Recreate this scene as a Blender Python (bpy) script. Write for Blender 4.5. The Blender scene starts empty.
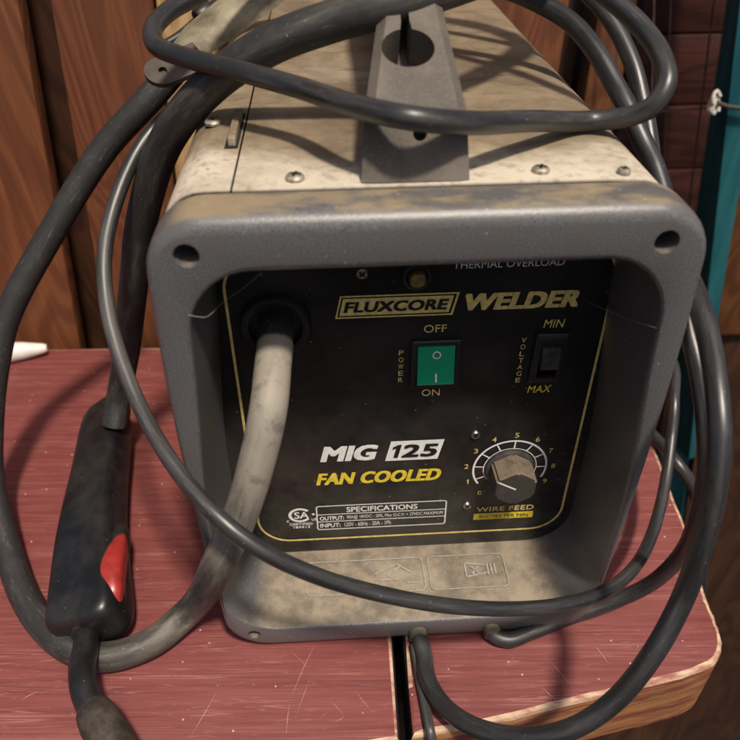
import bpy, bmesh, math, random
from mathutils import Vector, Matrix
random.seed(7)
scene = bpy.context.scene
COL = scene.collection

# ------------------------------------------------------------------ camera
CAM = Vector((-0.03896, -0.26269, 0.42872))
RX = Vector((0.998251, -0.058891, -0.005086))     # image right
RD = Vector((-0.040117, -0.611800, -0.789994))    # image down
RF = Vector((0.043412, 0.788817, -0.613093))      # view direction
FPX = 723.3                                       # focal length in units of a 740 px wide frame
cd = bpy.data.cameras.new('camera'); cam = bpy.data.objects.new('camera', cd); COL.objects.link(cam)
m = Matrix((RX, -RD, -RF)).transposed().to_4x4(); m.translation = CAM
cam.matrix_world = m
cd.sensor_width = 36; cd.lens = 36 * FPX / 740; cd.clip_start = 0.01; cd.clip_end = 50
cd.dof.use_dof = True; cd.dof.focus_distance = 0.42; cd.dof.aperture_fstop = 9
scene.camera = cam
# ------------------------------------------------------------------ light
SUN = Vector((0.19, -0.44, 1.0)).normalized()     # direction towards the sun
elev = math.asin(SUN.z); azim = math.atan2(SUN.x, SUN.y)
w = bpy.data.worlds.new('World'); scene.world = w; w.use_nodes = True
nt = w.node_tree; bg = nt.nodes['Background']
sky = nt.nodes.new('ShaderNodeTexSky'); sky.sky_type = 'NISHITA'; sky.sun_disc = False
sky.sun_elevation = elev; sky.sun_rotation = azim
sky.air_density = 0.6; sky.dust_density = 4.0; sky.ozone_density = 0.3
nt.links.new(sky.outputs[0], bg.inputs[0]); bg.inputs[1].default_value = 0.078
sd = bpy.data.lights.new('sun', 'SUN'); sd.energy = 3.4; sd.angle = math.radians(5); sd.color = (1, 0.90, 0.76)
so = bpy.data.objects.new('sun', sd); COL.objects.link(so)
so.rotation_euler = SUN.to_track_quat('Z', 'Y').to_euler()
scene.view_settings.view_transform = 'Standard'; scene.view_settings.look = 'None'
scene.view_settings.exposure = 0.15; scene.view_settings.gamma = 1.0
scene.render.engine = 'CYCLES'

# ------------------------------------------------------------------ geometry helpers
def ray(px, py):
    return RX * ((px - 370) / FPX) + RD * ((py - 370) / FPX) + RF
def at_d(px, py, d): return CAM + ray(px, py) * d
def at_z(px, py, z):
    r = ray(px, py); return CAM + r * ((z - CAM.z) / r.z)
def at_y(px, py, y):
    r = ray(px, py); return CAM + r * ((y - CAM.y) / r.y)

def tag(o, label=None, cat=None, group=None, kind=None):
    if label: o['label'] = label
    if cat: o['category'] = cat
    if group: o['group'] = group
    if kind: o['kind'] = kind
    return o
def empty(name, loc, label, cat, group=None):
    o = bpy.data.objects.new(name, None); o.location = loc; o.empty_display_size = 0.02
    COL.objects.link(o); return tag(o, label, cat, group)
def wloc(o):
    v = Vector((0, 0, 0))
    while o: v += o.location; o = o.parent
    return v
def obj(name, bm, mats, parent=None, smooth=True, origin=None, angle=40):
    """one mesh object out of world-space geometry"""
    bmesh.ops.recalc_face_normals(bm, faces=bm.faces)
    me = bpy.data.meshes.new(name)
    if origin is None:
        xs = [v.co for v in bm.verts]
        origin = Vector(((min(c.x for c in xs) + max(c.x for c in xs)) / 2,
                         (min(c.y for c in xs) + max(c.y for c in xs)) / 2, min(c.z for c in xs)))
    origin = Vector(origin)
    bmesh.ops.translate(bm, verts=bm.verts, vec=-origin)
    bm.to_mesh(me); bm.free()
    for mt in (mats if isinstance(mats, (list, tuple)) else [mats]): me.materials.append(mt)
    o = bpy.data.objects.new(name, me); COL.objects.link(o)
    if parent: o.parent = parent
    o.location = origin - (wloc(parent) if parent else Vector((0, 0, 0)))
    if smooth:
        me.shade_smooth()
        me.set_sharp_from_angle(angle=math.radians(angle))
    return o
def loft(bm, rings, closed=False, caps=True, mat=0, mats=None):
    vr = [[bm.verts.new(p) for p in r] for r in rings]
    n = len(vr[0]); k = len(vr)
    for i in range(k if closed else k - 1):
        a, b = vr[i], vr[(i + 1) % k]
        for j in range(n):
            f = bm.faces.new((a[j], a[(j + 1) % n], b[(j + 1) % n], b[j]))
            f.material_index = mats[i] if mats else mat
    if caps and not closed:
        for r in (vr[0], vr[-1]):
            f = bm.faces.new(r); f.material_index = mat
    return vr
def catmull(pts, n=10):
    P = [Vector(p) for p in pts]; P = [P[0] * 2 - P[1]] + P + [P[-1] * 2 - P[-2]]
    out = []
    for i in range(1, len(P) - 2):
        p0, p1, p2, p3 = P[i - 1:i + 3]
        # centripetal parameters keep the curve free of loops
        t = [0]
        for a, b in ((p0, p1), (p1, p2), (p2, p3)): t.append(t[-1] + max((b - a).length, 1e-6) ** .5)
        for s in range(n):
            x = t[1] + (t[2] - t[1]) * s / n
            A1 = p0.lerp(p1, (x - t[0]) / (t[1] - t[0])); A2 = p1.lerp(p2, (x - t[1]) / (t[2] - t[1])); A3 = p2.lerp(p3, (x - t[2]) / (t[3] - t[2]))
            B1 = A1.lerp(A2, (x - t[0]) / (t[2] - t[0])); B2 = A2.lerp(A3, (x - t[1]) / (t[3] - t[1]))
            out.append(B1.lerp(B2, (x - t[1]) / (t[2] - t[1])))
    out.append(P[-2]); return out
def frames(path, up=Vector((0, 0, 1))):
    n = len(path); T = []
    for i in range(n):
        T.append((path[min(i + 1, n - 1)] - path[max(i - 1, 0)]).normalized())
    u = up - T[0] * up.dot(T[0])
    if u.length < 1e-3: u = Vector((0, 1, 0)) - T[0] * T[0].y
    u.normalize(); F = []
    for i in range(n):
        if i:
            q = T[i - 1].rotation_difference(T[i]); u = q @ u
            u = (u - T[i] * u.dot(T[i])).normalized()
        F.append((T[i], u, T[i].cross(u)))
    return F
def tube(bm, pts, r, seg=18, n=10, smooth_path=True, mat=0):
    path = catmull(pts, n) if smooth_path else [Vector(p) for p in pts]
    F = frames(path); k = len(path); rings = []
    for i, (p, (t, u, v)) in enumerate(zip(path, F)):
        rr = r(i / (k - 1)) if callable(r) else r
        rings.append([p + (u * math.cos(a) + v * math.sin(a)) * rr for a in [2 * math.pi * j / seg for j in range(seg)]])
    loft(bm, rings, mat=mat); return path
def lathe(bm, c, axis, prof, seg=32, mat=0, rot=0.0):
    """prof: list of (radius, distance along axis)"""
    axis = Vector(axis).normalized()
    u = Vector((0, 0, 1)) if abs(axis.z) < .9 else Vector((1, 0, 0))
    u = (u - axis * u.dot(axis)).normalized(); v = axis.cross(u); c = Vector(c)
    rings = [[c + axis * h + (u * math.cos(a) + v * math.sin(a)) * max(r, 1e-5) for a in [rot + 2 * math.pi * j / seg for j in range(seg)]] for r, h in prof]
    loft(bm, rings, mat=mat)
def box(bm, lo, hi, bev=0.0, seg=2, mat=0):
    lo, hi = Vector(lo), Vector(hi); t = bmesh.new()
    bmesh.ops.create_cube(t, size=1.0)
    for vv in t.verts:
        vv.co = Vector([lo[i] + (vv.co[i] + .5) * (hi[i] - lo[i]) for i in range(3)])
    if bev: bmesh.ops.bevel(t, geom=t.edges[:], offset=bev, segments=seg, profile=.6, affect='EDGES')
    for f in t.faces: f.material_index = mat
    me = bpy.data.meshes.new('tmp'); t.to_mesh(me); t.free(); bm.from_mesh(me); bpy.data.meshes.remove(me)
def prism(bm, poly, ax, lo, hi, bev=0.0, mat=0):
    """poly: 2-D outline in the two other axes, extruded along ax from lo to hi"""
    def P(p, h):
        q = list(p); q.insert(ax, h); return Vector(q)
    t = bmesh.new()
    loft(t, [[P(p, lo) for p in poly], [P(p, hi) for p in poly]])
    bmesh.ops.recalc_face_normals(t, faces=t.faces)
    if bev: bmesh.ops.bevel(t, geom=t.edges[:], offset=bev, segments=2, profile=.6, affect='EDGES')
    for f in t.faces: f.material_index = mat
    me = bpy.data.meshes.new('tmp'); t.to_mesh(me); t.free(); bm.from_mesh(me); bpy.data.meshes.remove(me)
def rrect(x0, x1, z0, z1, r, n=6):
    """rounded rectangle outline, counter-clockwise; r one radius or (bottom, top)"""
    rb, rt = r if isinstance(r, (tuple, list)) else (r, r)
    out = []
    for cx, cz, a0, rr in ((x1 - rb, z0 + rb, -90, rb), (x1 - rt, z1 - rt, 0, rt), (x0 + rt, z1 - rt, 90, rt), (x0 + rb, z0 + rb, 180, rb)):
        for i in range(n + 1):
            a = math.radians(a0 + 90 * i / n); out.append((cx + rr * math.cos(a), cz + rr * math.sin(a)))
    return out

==

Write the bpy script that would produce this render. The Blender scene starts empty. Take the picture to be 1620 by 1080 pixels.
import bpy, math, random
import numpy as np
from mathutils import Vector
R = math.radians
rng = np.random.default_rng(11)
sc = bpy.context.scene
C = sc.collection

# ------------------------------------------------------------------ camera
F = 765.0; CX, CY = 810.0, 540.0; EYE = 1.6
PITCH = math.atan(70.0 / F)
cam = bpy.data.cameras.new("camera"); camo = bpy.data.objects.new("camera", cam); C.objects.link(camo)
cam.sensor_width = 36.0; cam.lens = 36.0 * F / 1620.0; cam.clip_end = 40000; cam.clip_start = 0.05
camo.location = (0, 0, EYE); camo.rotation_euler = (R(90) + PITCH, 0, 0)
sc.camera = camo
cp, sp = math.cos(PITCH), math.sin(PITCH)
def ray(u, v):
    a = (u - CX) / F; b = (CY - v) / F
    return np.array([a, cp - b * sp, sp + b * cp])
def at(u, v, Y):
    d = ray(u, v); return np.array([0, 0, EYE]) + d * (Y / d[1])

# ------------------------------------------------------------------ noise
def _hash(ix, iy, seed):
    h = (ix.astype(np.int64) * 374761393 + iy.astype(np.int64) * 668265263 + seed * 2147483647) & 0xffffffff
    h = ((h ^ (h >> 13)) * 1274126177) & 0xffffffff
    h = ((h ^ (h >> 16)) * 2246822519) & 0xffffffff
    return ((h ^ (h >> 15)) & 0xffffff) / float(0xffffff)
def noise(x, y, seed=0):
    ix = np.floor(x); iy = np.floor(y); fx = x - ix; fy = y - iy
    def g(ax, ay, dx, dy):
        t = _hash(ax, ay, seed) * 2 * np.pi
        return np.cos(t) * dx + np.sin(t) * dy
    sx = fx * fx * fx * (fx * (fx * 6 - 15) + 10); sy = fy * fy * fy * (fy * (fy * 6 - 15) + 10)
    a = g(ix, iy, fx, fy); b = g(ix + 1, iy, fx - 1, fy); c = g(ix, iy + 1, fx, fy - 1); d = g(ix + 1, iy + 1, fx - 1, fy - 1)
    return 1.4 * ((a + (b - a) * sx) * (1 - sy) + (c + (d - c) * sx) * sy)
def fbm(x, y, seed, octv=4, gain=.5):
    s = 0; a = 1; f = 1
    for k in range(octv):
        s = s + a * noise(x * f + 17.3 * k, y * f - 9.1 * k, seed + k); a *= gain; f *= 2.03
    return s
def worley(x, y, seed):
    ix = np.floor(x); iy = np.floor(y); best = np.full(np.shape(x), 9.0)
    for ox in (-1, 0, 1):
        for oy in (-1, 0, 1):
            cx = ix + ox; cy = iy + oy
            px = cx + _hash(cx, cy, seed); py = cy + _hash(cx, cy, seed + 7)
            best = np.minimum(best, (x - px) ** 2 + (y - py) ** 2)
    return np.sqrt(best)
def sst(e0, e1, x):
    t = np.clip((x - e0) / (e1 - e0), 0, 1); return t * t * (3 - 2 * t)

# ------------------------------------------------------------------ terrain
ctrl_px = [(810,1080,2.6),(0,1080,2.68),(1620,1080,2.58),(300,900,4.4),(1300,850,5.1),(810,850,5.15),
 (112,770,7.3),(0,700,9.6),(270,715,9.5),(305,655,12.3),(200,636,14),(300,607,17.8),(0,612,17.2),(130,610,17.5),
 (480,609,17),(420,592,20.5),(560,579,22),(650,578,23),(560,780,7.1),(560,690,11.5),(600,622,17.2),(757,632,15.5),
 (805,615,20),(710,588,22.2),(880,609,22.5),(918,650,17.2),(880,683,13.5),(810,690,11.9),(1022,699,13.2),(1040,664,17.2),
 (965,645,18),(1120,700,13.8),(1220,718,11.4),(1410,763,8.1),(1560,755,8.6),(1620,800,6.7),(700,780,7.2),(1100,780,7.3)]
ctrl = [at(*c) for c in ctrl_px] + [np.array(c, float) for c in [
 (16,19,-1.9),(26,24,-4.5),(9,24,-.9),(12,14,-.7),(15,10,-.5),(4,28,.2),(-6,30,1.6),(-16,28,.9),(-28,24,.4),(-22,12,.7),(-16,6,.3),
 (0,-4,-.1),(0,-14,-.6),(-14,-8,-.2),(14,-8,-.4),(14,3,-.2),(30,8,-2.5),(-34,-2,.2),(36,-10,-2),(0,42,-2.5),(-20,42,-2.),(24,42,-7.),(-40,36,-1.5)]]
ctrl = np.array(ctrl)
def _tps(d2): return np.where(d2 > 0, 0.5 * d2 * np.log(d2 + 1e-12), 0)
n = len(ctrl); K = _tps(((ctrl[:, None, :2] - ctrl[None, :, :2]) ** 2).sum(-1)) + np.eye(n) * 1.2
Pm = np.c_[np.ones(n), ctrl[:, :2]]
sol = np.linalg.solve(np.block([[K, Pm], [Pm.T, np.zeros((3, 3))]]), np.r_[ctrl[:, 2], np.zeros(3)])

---

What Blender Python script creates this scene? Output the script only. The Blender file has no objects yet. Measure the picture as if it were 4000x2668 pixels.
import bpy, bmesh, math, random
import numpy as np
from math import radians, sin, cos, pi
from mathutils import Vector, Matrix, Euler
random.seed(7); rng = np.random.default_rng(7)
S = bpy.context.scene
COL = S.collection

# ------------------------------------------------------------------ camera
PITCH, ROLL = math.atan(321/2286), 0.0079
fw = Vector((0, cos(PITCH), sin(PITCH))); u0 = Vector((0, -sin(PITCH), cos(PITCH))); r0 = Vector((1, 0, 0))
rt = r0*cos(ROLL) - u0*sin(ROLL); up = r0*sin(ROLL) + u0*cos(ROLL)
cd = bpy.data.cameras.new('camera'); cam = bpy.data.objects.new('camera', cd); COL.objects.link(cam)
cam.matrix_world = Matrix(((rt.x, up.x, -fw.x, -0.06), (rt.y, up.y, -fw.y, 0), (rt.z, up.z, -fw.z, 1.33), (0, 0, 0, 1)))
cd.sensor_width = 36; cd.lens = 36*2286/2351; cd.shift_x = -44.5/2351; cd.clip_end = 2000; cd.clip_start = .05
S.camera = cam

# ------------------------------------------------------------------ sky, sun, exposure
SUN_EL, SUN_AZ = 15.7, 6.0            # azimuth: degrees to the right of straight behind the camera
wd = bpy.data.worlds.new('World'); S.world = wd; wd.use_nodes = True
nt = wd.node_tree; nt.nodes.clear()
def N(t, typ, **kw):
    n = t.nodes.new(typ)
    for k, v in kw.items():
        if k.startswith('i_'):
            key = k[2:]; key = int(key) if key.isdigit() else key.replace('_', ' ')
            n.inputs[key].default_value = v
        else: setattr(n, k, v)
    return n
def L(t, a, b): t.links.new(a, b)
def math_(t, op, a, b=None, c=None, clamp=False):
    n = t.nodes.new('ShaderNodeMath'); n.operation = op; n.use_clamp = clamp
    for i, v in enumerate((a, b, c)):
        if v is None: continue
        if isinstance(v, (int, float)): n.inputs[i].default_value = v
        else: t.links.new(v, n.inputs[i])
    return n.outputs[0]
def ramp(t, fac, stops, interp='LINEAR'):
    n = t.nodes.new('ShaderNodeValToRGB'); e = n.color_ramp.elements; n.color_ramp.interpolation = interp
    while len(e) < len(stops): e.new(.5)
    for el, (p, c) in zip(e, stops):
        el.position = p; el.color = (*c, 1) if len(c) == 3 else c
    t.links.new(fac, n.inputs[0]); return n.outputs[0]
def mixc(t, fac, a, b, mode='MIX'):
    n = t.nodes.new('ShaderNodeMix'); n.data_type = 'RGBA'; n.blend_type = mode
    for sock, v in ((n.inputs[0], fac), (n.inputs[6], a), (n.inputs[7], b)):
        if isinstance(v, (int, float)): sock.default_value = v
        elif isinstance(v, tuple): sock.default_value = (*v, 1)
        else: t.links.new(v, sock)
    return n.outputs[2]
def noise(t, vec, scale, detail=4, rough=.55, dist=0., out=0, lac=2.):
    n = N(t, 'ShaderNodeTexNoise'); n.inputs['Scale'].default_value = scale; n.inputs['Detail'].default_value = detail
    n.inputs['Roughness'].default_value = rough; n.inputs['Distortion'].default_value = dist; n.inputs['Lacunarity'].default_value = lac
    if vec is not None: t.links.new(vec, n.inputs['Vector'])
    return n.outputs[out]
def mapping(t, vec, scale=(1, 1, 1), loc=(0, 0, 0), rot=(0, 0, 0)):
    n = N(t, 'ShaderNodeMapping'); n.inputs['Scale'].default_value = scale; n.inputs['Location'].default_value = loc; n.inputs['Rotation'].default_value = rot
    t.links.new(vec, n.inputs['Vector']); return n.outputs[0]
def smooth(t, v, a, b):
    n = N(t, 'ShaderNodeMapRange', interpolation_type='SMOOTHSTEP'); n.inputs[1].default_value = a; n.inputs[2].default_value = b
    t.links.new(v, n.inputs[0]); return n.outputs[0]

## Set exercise
Using the records above, gather all lines where the string "picture" is present.

## Result for this exercise
Write the bpy script that would produce this render. The Blender scene starts empty. Take the picture to be 1620 by 1080 pixels.
What Blender Python script creates this scene? Output the script only. The Blender file has no objects yet. Measure the picture as if it were 4000x2668 pixels.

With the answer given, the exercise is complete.